TUDOR AND STUART TIMES

Thomas Holte (of the family that later lived in Aston Hall) was the owner of Greethurst when in 1517 it was seized by Richard Greswold of Shaftmoor. He had to give the estate back. In 1578 ' the mansion....called Holte's Greethurst alias Holte's Place' was sold by Edward Holte to Richard Grevis. The estate probably then covered about 65 acres. The man who became Sir Richard Grevis was the most fortunate member of a Moseley yeoman family which had done well out of the purchase of church lands after the Dissolution : he bought the lordship of Yardley, and it is because of his ownership of nearly all of Swanshurst Quarter south of Wake Green Road and west of the Cole that the name 'Moseley' has crept over the boundary. The Dolphins of Swanshurst (from 1480) were the only other landowners of importance.

Sarehole Mill was rebuilt by John Bedell of Beoley in 1542, on land belonging to Daniel Benford. For many years it was called Biddle's Mill. The only source of water was Coldbath Brook, which already powered Lady Mill, and the pond in the flood-meadow was very small. The date when Great Pool (Old Pool, Dell Pool) was made to provide a water reserve for Sarehole is now known, nor can Coldbath Pool be dated : but probably both pre-date Swanshurst Pool, made in the 1750's.

Late in Elizabeth's reign civil parishes were set up, based on the ecclesiastical ones. Unpaid overseers were appointed to collect rates for poor relief and road maintenance. Yardley was so large that it had to be split into four Quarters : the whole of the parish south of Stratford Road was named after the home of the Dolphins, who like all other substantial farmers, had to undertake the overseers' tasks.

Enclosure of the open fields in Yardley was a slow piecemeal process for some centuries. Tenants took up vacant strips next to their own, or made exchanges to give themselves a compact holding on which a house might be built. Greet Fields were perhaps enclosed quite early : their names though not their extent lasted into the C 19th. Much of the landscape was bare of trees in Elizabeth's reign - the axemen and charcoal-burners had been long at work providing timber for houses and ships, fuel for the forges of Birmingham.

Few of our large trees are more than three centuries old. There was some encroachment upon the Common from the edges, but the school site remained open until the C 19th. Scarcity of timber had made necessary the chequerboard style of building, but the large rectangles between beams sometimes lost their wattle-and-daub infillings during gales : the revived art of brick-making had hundreds of feet of clay below the top deposits to draw upon, and many farms had pits and kilns to provide winter work and a profitable export.
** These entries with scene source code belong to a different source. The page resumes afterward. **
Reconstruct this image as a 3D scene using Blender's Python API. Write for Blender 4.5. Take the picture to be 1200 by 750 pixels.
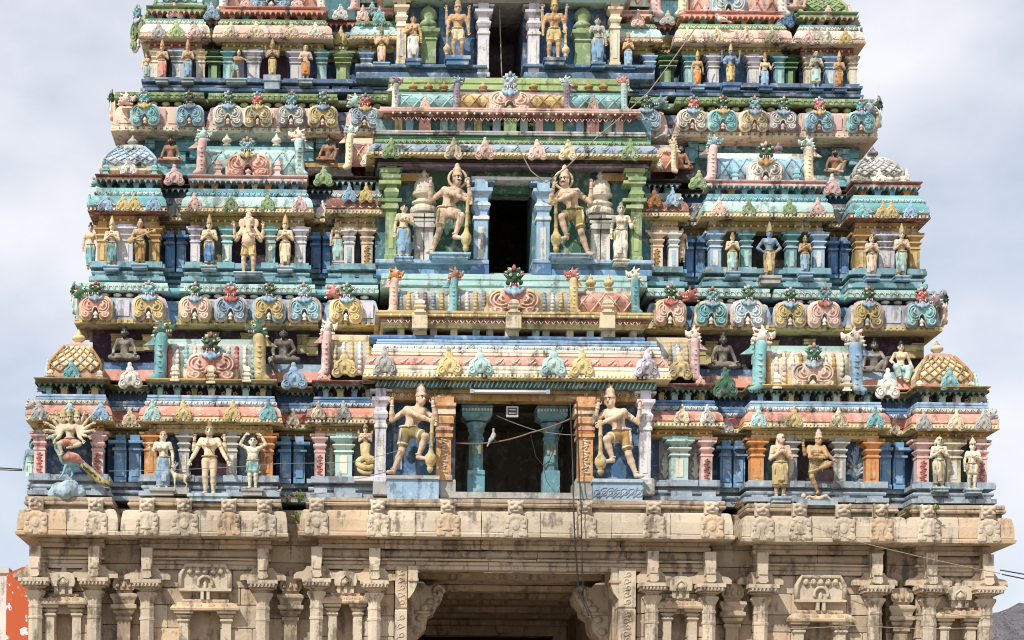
import bpy, math, random
import numpy as np
from mathutils import Vector, Matrix

random.seed(7)
SC = bpy.context.scene
for o in list(bpy.data.objects):
    bpy.data.objects.remove(o)

# ------------------------------------------------------------------ camera, sky, sun, exposure
# A level camera with a shift lens stands on the ground 40 m from the stone front, 3.4 m left of
# the doorway's axis.  P(px,py,Y) turns a place in the picture and a distance behind the stone
# front into metres: every row of the tower has its own real distance Y.
DIST = 40.0
PXM = 0.017
FPX = DIST / PXM
U0, V0 = 400.0, 962.0
ROLL = math.radians(0.55)
CX, CZ = -(602 - U0) * PXM, 1.7
_c, _s = math.cos(ROLL), math.sin(ROLL)

def P(px, py, Y):
    dx, dy = px - 600.0, py - 375.0
    x, y = 600 + dx * _c + dy * _s, 375 - dx * _s + dy * _c
    k = (DIST + Y) / FPX
    return CX + (x - U0) * k, CZ - (y - V0) * k

def PX(px, Y, py=400.0):
    return P(px, py, Y)[0]

def PZ(py, Y, px=250.0):
    return P(px, py, Y)[1]

def M(Y):
    return (DIST + Y) / FPX

cam = bpy.data.objects.new('camera', bpy.data.cameras.new('camera'))
SC.collection.objects.link(cam)
cam.location = (CX, -DIST, CZ)
cam.rotation_euler = (Matrix.Rotation(math.pi / 2, 3, 'X') @ Matrix.Rotation(ROLL, 3, 'Z')).to_euler()
cam.data.sensor_width = 36.0
cam.data.lens = FPX / 1200 * 36
_dx, _dy = U0 - 600, V0 - 375
cam.data.shift_x = -(_dx * _c - _dy * _s) / 1200
cam.data.shift_y = (_dx * _s + _dy * _c) / 1200
cam.data.clip_end = 6000
SC.camera = cam

SUN_EL, SUN_AZ = math.radians(47), math.radians(38)      # height; angle to the left of the facade's normal
to_sun = Vector((-math.sin(SUN_AZ) * math.cos(SUN_EL), -math.cos(SUN_AZ) * math.cos(SUN_EL), math.sin(SUN_EL)))
sun = bpy.data.objects.new('sun', bpy.data.lights.new('sun', 'SUN'))
SC.collection.objects.link(sun)
sun.data.energy = 4.6
sun.data.angle = math.radians(0.6)
sun.data.color = (1.0, 0.96, 0.89)
sun.rotation_euler = to_sun.to_track_quat('Z', 'Y').to_euler()
sun.location = to_sun * 80

world = bpy.data.worlds.new('World')
SC.world = world
world.use_nodes = True
nt = world.node_tree
nt.nodes.clear()
out = nt.nodes.new('ShaderNodeOutputWorld')
sky = nt.nodes.new('ShaderNodeTexSky')
sky.sky_type = 'NISHITA'
sky.sun_disc = False
sky.sun_elevation = SUN_EL
sky.sun_rotation = math.pi + SUN_AZ
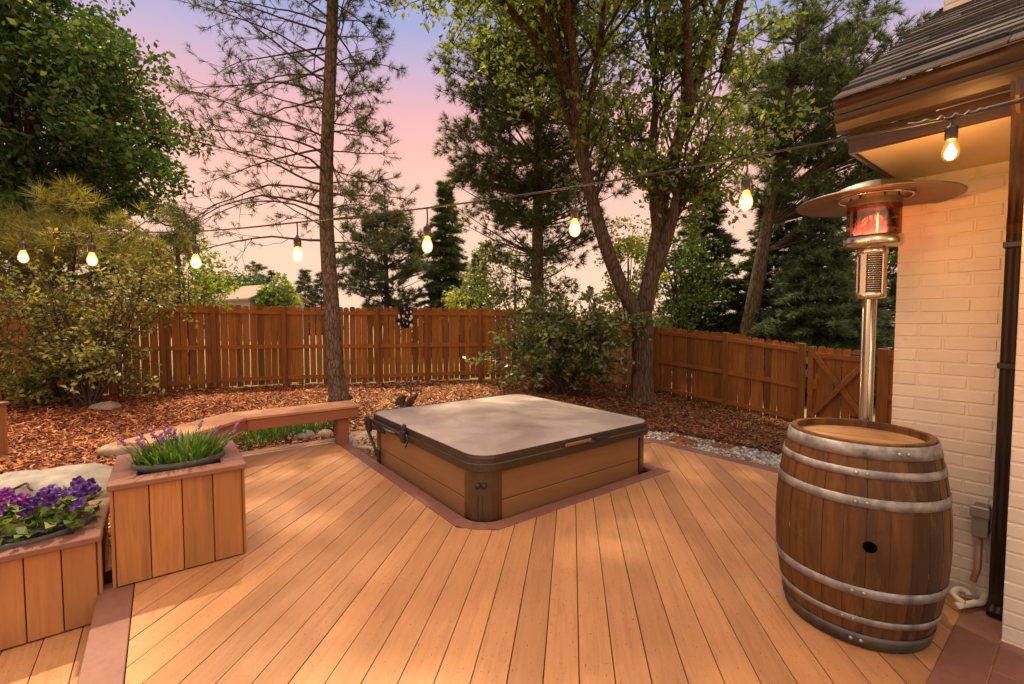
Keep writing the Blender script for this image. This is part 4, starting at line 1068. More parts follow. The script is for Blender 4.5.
# ================================================================== STRING LIGHTS
bulbs_px = [(952, 118, 1), (747, 157, 1), (575, 187, 1), (427, 208, 1), (297, 222.5, 1), (195, 231.5, 1), (91, 232, 1), (22, 231, 1)]
c0 = 1.70; pos = []
for i, (px, py, _) in enumerate(bulbs_px): pos.append(aty(px, py, c0 * (1 + .096 * i)))
ends = [aty(1055, 92, 1.62)] + pos + [aty(-70, 229, 3.05), Vector((-5.2, 3.35, 2.16))]
cable = thing('string_light_cable', 'thin dark string light cable strung across the patio', 'cable', pos[0], 0)
mb = MB(); wp = smoothpath([p - pos[0] for p in ends], 90); mb.tube(wp, .0042, 6); mb.build('wire', M['cord'], cable)
mb = MB(); pts = []
a0 = ends[0] - pos[0]
for i in range(60):
    t = i / 59; p = smoothpath([ends[0] - pos[0], Vector((0, 0, 0)), pos[1] - pos[0]], 40)
    k = t * 40 * .62; i0 = min(int(k), 39); b = p[i0].lerp(p[i0 + 1], k - i0); tight = math.exp(-((t - .8) / .15) ** 2)
    pts.append(b + Vector((0, math.cos(t * 90) * .008 * tight, .010 + math.sin(t * 90) * .009 * tight)))
mb.tube(pts, .0028, 5); mb.build('tie_wire', M['hoop'], cable)
mb = MB(); pt = Vector((-5.2, 3.35, 0)); 
ps = thing('timber_post', 'timber post outside the left photo edge carrying the string light cable', 'post', (-5.2, 3.35, -.1), 0)
mb.cbox(-.05, .05, -.05, .05, 0, 2.3, .006); mb.build('shaft', M['fence'], ps); mb = MB(); mb.ball((0, 0, 2.32), .06, 10, 7, (1, 1, .5)); mb.build('cap', M['black'], ps)
def bulbthing(label, loc, clear, sag):
    t = thing('string_light_bulb', label, 'light bulb', loc, 0, 'bulbs hanging from the string light cable')
    mb = MB(); mb.tube([(0, 0, .004), (.002, 0, -sag * .5), (0, 0, -sag)], .0035, 6); mb.build('pendant_cord', M['cord'], t)
    z = -sag; mb = MB(); mb.lathe([(0, z + .012), (.006, z + .010), (.008, z), (.017, z - .004), (.0185, z - .012), (.0185, z - .048), (.015, z - .052), (0, z - .052)], 16); mb.build('socket', M['socket'], t)
    mb = MB(); mb.lathe([(.0115, z - .050), (.014, z - .058), (.021, z - .074), (.0255, z - .092), (.0245, z - .106), (.018, z - .119), (.009, z - .1255), (0, z - .127)], 20); mb.build('glass_globe', M['bulbclear'] if clear else M['bulb'], t)
    mb = MB()
    if clear:
        for k in range(6):
            a = k * TAU / 6; mb.tube([(.003 * math.cos(a), .003 * math.sin(a), z - .065), (.010 * math.cos(a), .010 * math.sin(a), z - .095), (.004 * math.cos(a + .5), .004 * math.sin(a + .5), z - .108)], .0014, 5)
        mb.ball((0, 0, z - .092), .0065, 8, 6, (1, 1, 1.6))
    else: mb.ball((0, 0, z - .092), .0185, 12, 9, (1, 1, 1.1))
    mb.build('filament', M['filament'], t)
    l = bpy.data.lights.new('bulb_glow', 'POINT'); l.energy = 8 if clear else 11; l.color = (1, .50, .16); l.shadow_soft_size = .03; o = bpy.data.objects.new('bulb_glow', l); COL.objects.link(o); o.parent = t; o.location = (0, 0, z - .10)
lab = ['clear glass bulb with visible filament hanging by the house eave', 'glowing bulb hanging between the forked tree and the house', 'glowing bulb hanging left of the forked trunk', 'glowing bulb hanging in front of the distant pine and spruce',
       'glowing bulb just left of the tall bare pine trunk', 'glowing bulb hanging at the right edge of the left foliage', 'glowing bulb second from the left photo edge', 'glowing bulb nearest the left photo edge']
for i, p in enumerate(pos): bulbthing(lab[i], p, i == 0, [.028, .085, .09, .085, .075, .075, .07, .07][i])

# ================================================================== TREES
def trunk_mb(path, r0, r1, k=14, flare=0.0, lump=.05):
    n = len(path); rad = taper(r0, r1, n)
    if flare: rad = [r * (1 + flare * math.exp(-i * 1.1)) for i, r in enumerate(rad)]
    mb = MB(); mb.tube(path, rad, k, lump=lump); return mb

# --- the tall bare pine by the bench
def sparse_pine(label, ctrl, r0, r1, z_lo, z_hi, seed, nbr, lenf, mat_n, tuft, ndl, nl, nw, name='pine_tree', droop=-.03, mat_b='bark_pine', sub=(5, 9), brk=1.0, lowbare=.35):
    rn = random.Random(seed); base = Vector(ctrl[0]); t = thing(name, label, 'tree', base, 0)
    path = smoothpath([Vector(c) - base for c in ctrl], 26)
    trunk_mb(path, r0, r1, 16, .45).build('trunk', M[mat_b], t)
    L = Leaves(seed); tw = MB(); C = []; D = []
    for b in range(nbr):
        f = b / max(1, nbr - 1); z = z_lo + (z_hi - z_lo) * (f ** .9) + rn.uniform(-.12, .12)
        i = min(range(len(path)), key=lambda q: abs(path[q].z + base.z - z)); p0 = path[i].copy(); p0.z = z - base.z
        az = b * 2.4 + rn.uniform(-.5, .5); ln = lenf(f, az) * rn.uniform(.75, 1.15)
        d = Vector((math.cos(az), math.sin(az), rn.uniform(-.05, .38)))
        pts = wander(p0, d, ln, 8, .10, droop, rn); rr = brk * (.011 + .010 * ln)
        tw.tube(pts, taper(rr, .005, len(pts)), 6, caps=False)
        for k in range(rn.randint(*sub)):
            tt = rn.uniform(lowbare, 1); q, dq = along(pts, tt); sdv = sidedir(dq, rn.uniform(.5, 1.1), rn); sdv.z = sdv.z * .7 + .12
            sl = ln * rn.uniform(.14, .34) * (1.2 - .5 * tt); sp = wander(q, sdv, sl, 4, .16, .03, rn); tw.tube(sp, taper(.006, .0028, len(sp)), 4, caps=False)
            for _ in range(rn.randint(1, 3)):
                t3 = rn.uniform(.35, 1); q3, d3 = along(sp, t3); s3 = sidedir(d3, rn.uniform(.3, 1.0), rn); tp = wander(q3, s3, sl * rn.uniform(.25, .5), 2, .15, .06, rn); tw.tube(tp, taper(.004, .0025, 3), 3, caps=False)
                for _ in range(tuft): 
                    tq, td = along(tp, rn.uniform(.5, 1)); C.append(tq); D.append(td)
            tq, td = along(sp, 1.0); C.append(tq); D.append(td)
        tq, td = along(pts, 1.0); C.append(tq); D.append(td)
    tw.build('branches', M['twig'], t)
    L.needles([tuple(c) for c in C], [tuple(d) for d in D], ndl, nl, nw, .75); L.build('needles', M[mat_n], t)
    return t
sparse_pine('tall slim bare pine with sparse needles rising behind the bench', [aty(340, 402, 8.45), aty(336, 375, 8.45), aty(333, 330, 8.45), aty(328, 250, 8.5), aty(326, 180, 8.55), aty(331, 60, 8.6), aty(334, -80, 8.7), aty(336, -260, 8.9)], .168, .08, 2.9, 11.5, 17, 125,
            lambda f, az: (2.75 if math.cos(az) < 0 else 1.5) * (1 - .45 * f), 'needle_green', 1, 20, .115, .0075, lowbare=.25, sub=(8, 13), brk=.62)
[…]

A few of the many scores of pit-ponds of Yardley a century ago are shown on the Tithe Map.

The Greethurst estate is said to have been used as a shooting preserve from the C 17th. Bird life, game, and fish were plentiful hereabouts. In the largely rebuilt Coldbath Cottage is said to be a carved C 17th fire-place. The Civil War passed by Greet Common : the Grevises backed the losing side, and were fined heavily by victorious Parliament.

Probably during Stuart times Lady Mill went over to wire-drawing : the Common squatters practised cottage industry, notably nail-making and basketry, and the mill now provided wire for nails, while the osier beds in the water-logged Mill Meadow supplied withies. To replace the corn mill a windmill was built on the knoll downstream : it would be a post-mill like the one not far away that David Cox drew in the early C 19th.